By Steve Rothwell
Dec. 23 (Bloomberg) -- U.K. gilts traded at their highest in 16 months on speculation the Bank of England has reached the end of a series of interest-rate increases.
The yield on the 10-year benchmark government bond has fallen by 0.53 percentage point since Aug. 5, when the central bank last raised its rate, on speculation a cooling housing market will curb growth. The minutes of the Bank of England's December monetary-policy meeting yesterday showed members voted unanimously to keep the benchmark rate unchanged.
``It is becoming much more clear that we are getting towards the end of the cycle,'' said Andre de Silva, deputy head of fixed- income strategy in London at HSBC Holdings Plc. ``There will be a good performance in the overall return in the gilt markets.''
The 5 percent gilt, due September 2014 rose 0.03, or 30 pence per 1,000-pound ($1,920) face amount, to 104.24 by noon in London, according to HSBC Holdings Plc. Its yield was little changed at 4.46 percent, after earlier dropping to 4.41 percent, its lowest since August 2003.

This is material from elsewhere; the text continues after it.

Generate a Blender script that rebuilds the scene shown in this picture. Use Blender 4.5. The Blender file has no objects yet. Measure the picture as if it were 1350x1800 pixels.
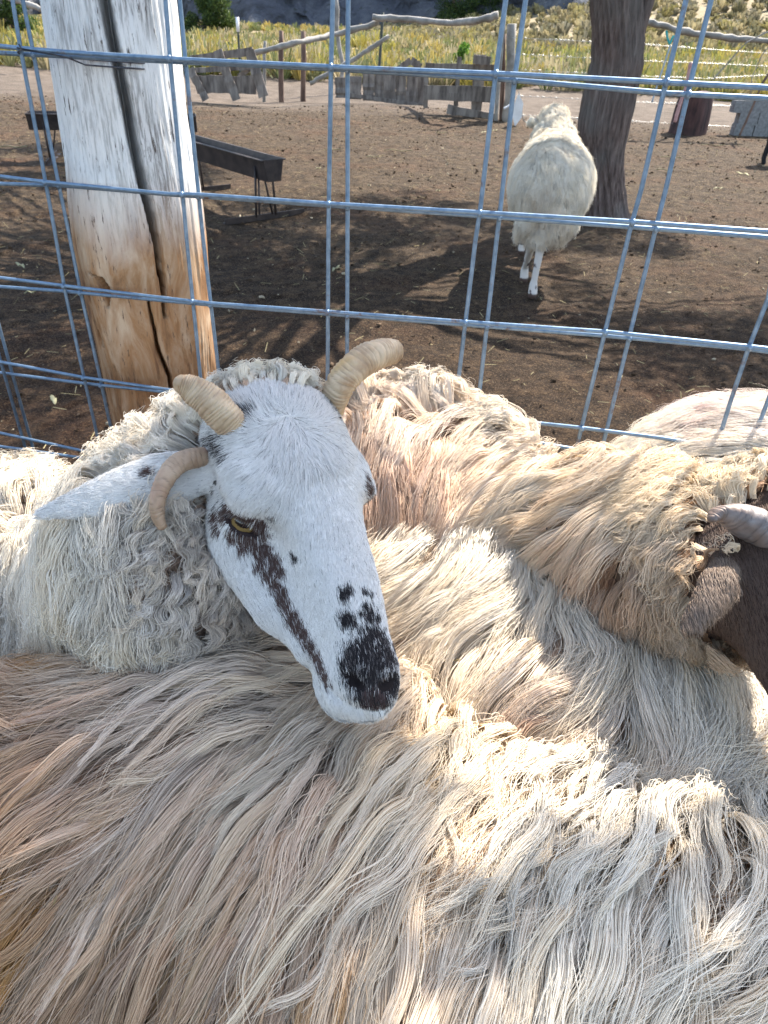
import bpy, bmesh, math, random, time
import numpy as np
from mathutils import Vector, Matrix
from mathutils.bvhtree import BVHTree
T0 = time.time()
rng = np.random.default_rng(7)
random.seed(7)
SC = bpy.context.scene
COL = SC.collection
# ------------------------------------------------------------------ camera
F = 1250.; PIT = math.radians(34.6); ROLL = math.radians(2.6); H = 1.3
_cp, _sp = math.cos(PIT), math.sin(PIT)
_fw = np.array([0, _cp, -_sp]); _r = np.array([1, 0, 0.]); _d = np.cross(_fw, _r)
RR = np.array([math.cos(ROLL)*_r - math.sin(ROLL)*_d, math.sin(ROLL)*_r + math.cos(ROLL)*_d, _fw])
C = np.array([0, 0, H])
cam = bpy.data.cameras.new('camera'); camo = bpy.data.objects.new('camera', cam); COL.objects.link(camo)
m = Matrix.Identity(4)
for i in range(3):
    m[i][0] = RR[0][i]; m[i][1] = -RR[1][i]; m[i][2] = -RR[2][i]; m[i][3] = C[i]
camo.matrix_world = m
cam.sensor_fit = 'VERTICAL'; cam.sensor_height = 36; cam.lens = F/1800*36
cam.clip_start = .02; cam.clip_end = 3000
cam.dof.use_dof = True; cam.dof.focus_distance = .6; cam.dof.aperture_fstop = 24
SC.camera = camo
# ------------------------------------------------------------------ light
SUN_AZ = math.radians(36)      # to the right of straight ahead
SUN_EL = math.radians(47)
w = bpy.data.worlds.new("World"); SC.world = w; w.use_nodes = True
nt = w.node_tree; bg = nt.nodes['Background']
sky = nt.nodes.new('ShaderNodeTexSky'); sky.sky_type = 'NISHITA'; sky.sun_disc = False
sky.sun_elevation = SUN_EL; sky.sun_rotation = SUN_AZ; sky.altitude = 1800; sky.dust_density = 1.6
wb = nt.nodes.new('ShaderNodeMix'); wb.data_type = 'RGBA'; wb.blend_type = 'MULTIPLY'; wb.inputs[0].default_value = 1; wb.inputs[7].default_value = (1.15, .965, .77, 1)
nt.links.new(sky.outputs[0], wb.inputs[6]); nt.links.new(wb.outputs[2], bg.inputs[0]); bg.inputs[1].default_value = .15
sun = bpy.data.lights.new('sun', 'SUN'); sun.energy = 3.2; sun.angle = math.radians(.53); sun.color = (1, .93, .82)
suno = bpy.data.objects.new('sun', sun); COL.objects.link(suno)
SDIR = np.array([math.sin(SUN_AZ)*math.cos(SUN_EL), math.cos(SUN_AZ)*math.cos(SUN_EL), math.sin(SUN_EL)])
suno.rotation_euler = Vector(SDIR).to_track_quat('Z', 'Y').to_euler()
SC.view_settings.view_transform = 'Standard'; SC.view_settings.look = 'None'
SC.view_settings.gamma = 1; SC.view_settings.exposure = 2.2
SC.render.engine = 'CYCLES'
cy = SC.cycles
cy.use_denoising = True; cy.denoiser = 'OPENIMAGEDENOISE'
cy.max_bounces = 7; cy.diffuse_bounces = 2; cy.glossy_bounces = 2; cy.transmission_bounces = 4; cy.transparent_max_bounces = 8
cy.caustics_reflective = False; cy.caustics_refractive = False; cy.sample_clamp_indirect = 6
SC.cycles_curves.shape = 'RIBBONS'; SC.cycles_curves.subdivisions = 2

# ------------------------------------------------------------------ pixel helpers (photo pixels -> places in the world)
def ray(x, y): return RR.T @ np.array([(x-675)/F, (y-900)/F, 1.])
def atz(x, y, z): q = ray(x, y); return C + q*(z-H)/q[2]
def aty(x, y, Y): q = ray(x, y); return C + q*Y/q[1]
def atd(x, y, D): return C + ray(x, y)*D
def projv(P):
    v = (np.asarray(P)-C) @ RR.T
    z = np.maximum(v[..., 2], 1e-3)
    return 675+F*v[..., 0]/z, 900+F*v[..., 1]/z, v[..., 2]
def sil(px, py, zc, R):
    "centre of a tube of radius R, at height zc, whose top edge is seen at the pixel"
    q = ray(px, py); q = q/np.linalg.norm(q); n = np.array([0, 0, 1.]) - q[2]*q; n /= np.linalg.norm(n)
    return atz(px, py, zc+R*n[2]) - R*n

# ------------------------------------------------------------------ object helpers
def tag(o, label=None, cat=None, group=None, kind=None):
    if label: o['label'] = label
    if cat: o['category'] = cat
    if group: o['group'] = group
    if kind: o['kind'] = kind
    return o
def empty(name, loc=(0, 0, 0)):
    o = bpy.data.objects.new(name, None); COL.objects.link(o); o.location = [float(a) for a in loc]; return o
def mesh_obj(name, V, Fc, mat=None, parent=None, smooth=True, attrs=None):
    me = bpy.data.meshes.new(name)
    V = np.asarray(V, dtype=np.float64)
    if parent is not None: V = V - np.array(parent_world(parent))
    me.from_pydata(V.tolist(), [], Fc.tolist() if isinstance(Fc, np.ndarray) else Fc)
    if smooth: me.polygons.foreach_set('use_smooth', [True]*len(me.polygons))
    for k, (dom, val) in (attrs or {}).items():
        a = me.attributes.new(k, 'FLOAT_VECTOR' if np.ndim(val) == 2 else 'FLOAT', dom)
        a.data.foreach_set('vector' if np.ndim(val) == 2 else 'value', np.ascontiguousarray(val, dtype=np.float32).ravel())
    me.update()
    o = bpy.data.objects.new(name, me); COL.objects.link(o)
    if mat: me.materials.append(mat)
    if parent is not None: o.parent = parent
    return o
def parent_world(o):
    p = np.zeros(3)
    while o is not None: p += np.array(o.location); o = o.parent
    return p
class MB:
    "collects tubes and boxes into one mesh"
    def __init__(s): s.V = []; s.F = []; s.n = 0; s.A = []
    def add(s, V, Fc):
        s.V += [tuple(v) for v in V]; s.F += [tuple(i+s.n for i in f) for f in Fc]; s.n = len(s.V)
    def tube(s, pts, rad, n=8, cap=True, twist=0):
        pts = [np.array(p, float) for p in pts]; K = len(pts)
        if np.ndim(rad) == 0: rad = [rad]*K
        V = []; up = None
        for i in range(K):
            t = pts[min(i+1, K-1)] - pts[max(i-1, 0)]; t /= (np.linalg.norm(t)+1e-12)
            if up is None:
                up = np.array([0, 0, 1.]) if abs(t[2]) < .9 else np.array([1., 0, 0])
            a = up - t*(up@t); a /= np.linalg.norm(a); up = a; b = np.cross(t, a)
            for j in range(n):
                th = 2*math.pi*j/n + twist*i
                V.append(pts[i] + rad[i]*(math.cos(th)*a + math.sin(th)*b))
        Fc = [(i*n+j, i*n+(j+1) % n, (i+1)*n+(j+1) % n, (i+1)*n+j) for i in range(K-1) for j in range(n)]
        if cap: Fc += [tuple(range(n))[::-1], tuple((K-1)*n+j for j in range(n))]
        s.add(V, Fc)
    def box(s, c, half, ax=None, jit=0):
        ax = np.eye(3) if ax is None else np.array(ax); c = np.array(c, float)
        V = []
        for i in (-1, 1):
            for j in (-1, 1):
                for k in (-1, 1):
                    V.append(c + ax[0]*half[0]*i + ax[1]*half[1]*j + ax[2]*half[2]*k + np.array([random.uniform(-jit, jit) for _ in range(3)]))
        s.add(V, [(0, 1, 3, 2), (4, 6, 7, 5), (0, 4, 5, 1), (2, 3, 7, 6), (0, 2, 6, 4), (1, 5, 7, 3)])
    def build(s, name, mat, parent=None, smooth=True, attrs=None):
        return mesh_obj(name, s.V, s.F, mat, parent, smooth, attrs)

# ------------------------------------------------------------------ materials
def mat(name):
    m = bpy.data.materials.new(name); m.use_nodes = True
    return m, m.node_tree, m.node_tree.nodes['Principled BSDF']
def ramp(nt, fac, stops):
    r = nt.nodes.new('ShaderNodeValToRGB'); e = r.color_ramp.elements
    while len(e) < len(stops): e.new(.5)
    for i, (p, c) in enumerate(stops): e[i].position = p; e[i].color = (*c, 1) if len(c) == 3 else c
    nt.links.new(fac, r.inputs[0]); return r.outputs[0]
def noise(nt, scale, detail=4, rough=.55, vec=None, dist=0):
    n = nt.nodes.new('ShaderNodeTexNoise'); n.inputs['Scale'].default_value = scale; n.inputs['Detail'].default_value = detail
    n.inputs['Roughness'].default_value = rough; n.inputs['Distortion'].default_value = dist
    if vec is not None: nt.links.new(vec, n.inputs['Vector'])
    return n.outputs['Fac']
def coords(nt, scale=(1, 1, 1), rot=(0, 0, 0), kind='Object'):
    t = nt.nodes.new('ShaderNodeTexCoord'); mp = nt.nodes.new('ShaderNodeMapping')
    mp.inputs['Scale'].default_value = scale; mp.inputs['Rotation'].default_value = rot
    nt.links.new(t.outputs[kind], mp.inputs[0]); return mp.outputs[0]
def mix(nt, fac, a, b, mode='MIX'):
    n = nt.nodes.new('ShaderNodeMix'); n.data_type = 'RGBA'; n.blend_type = mode
    for inp, v in ((0, fac), (6, a), (7, b)):
        if isinstance(v, (int, float)): n.inputs[inp].default_value = v
        elif isinstance(v, tuple): n.inputs[inp].default_value = (*v, 1)
        else: nt.links.new(v, n.inputs[inp])
    return n.outputs[2]
def bump(nt, bs, h, strength=.5, dist=.01, prev=None):
    b = nt.nodes.new('ShaderNodeBump'); b.inputs['Strength'].default_value = strength; b.inputs['Distance'].default_value = dist
    nt.links.new(h, b.inputs['Height'])
    if prev is not None: nt.links.new(prev, b.inputs['Normal'])
    nt.links.new(b.outputs[0], bs.inputs['Normal']); return b.outputs[0]
def simple(name, c1, c2, scale=8, rough=.8, st=(1, 1, 1), bs_=.4, bd=.01, metal=0, stops=(.35, .65), detail=5):
    m, nt, b = mat(name); v = coords(nt, st)
    n = noise(nt, scale, detail, .6, v); c = ramp(nt, n, [(stops[0], c1), (stops[1], c2)])
    nt.links.new(c, b.inputs['Base Color']); b.inputs['Roughness'].default_value = rough; b.inputs['Metallic'].default_value = metal
    if bs_: bump(nt, b, n, bs_, bd)
    return m
def hair_mat(name, trans=.24, rough=.55, spec=.35):
    m, nt, b = mat(name)
    a = nt.nodes.new('ShaderNodeAttribute'); a.attribute_name = 'col'
    tr = nt.nodes.new('ShaderNodeBsdfTranslucent'); mx = nt.nodes.new('ShaderNodeMixShader')
    nt.links.new(a.outputs['Color'], b.inputs['Base Color']); nt.links.new(a.outputs['Color'], tr.inputs['Color'])
    b.inputs['Roughness'].default_value = rough; b.inputs['Specular IOR Level'].default_value = spec
    mx.inputs[0].default_value = trans
    nt.links.new(b.outputs[0], mx.inputs[1]); nt.links.new(tr.outputs[0], mx.inputs[2])
    nt.links.new(mx.outputs[0], nt.nodes['Material Output'].inputs['Surface'])
    return m
def attr_mat(name, rough=.85, attr='col', spec=.2, bscale=0, bd=.002):
    m, nt, b = mat(name)
    a = nt.nodes.new('ShaderNodeAttribute'); a.attribute_name = attr
    nt.links.new(a.outputs['Color'], b.inputs['Base Color']); b.inputs['Roughness'].default_value = rough
    b.inputs['Specular IOR Level'].default_value = spec
    if bscale: bump(nt, b, noise(nt, bscale, 5, .6, coords(nt)), .6, bd)
    return m
M_WOOL = hair_mat('wool_fibre'); M_FUR = hair_mat('short_face_hair', .2, .5, .4)
M_SKIN = attr_mat('sheep_skin'); M_CHAFF = attr_mat('chaff_bits')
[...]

The Royal Institution of Chartered Surveyors said Dec. 21 its index measuring changes in U.K. house prices fell in the three months through November to the lowest since December 1992, suggesting a decline in the nation's property market is deepening.
Growth Revised
Gilts pared gains after a government report today showed the U.K. economy grew a revised 0.5 percent in the third quarter as services and construction expanded faster than previously forecast and manufacturing declined by less.
Quarterly growth was revised from the previous estimate of 0.4 percent and compares with 0.9 percent in the second quarter, the statistics office said today in its third estimate of economic expansion. Annual growth was unrevised at 3.1 percent.
The report ``took a little bit of a wind out of gilts' sails,'' said John Wraith, head of interest-rate strategy in London at Royal Bank of Scotland Group Plc. ``If anything yields are too low.''
Wraith predicts the yield on the 10-year gilt will rise to 4.5 percent by ``the middle of next year.''
Policy makers have kept lending costs at 4.75 percent for four straight months, after raising them from 3.5 percent since November last year to ward off inflation as the economy expanded at its fastest pace since 1999, in the second quarter.
10-year gilts yield 26 basis points more than equivalent U.S. Treasury notes. The gap, near its narrowest since Sept. 2003, has shrunk from a peak of 0.99 percentage points this year, as traders increase bets U.K. policy makers will hold their rate unchanged, as their U.S. counterparts raise their rate.
The Federal Reserve has raised its target rate for overnight loans to 2.25 percent from 1 percent in June.
The two-year note, typically the most sensitive to changes in interest rates yielded 36 basis points less than the Bank of England's target rate. The gap, which narrows as traders increase bets that policy makers will cut rates is at its lowest since last year.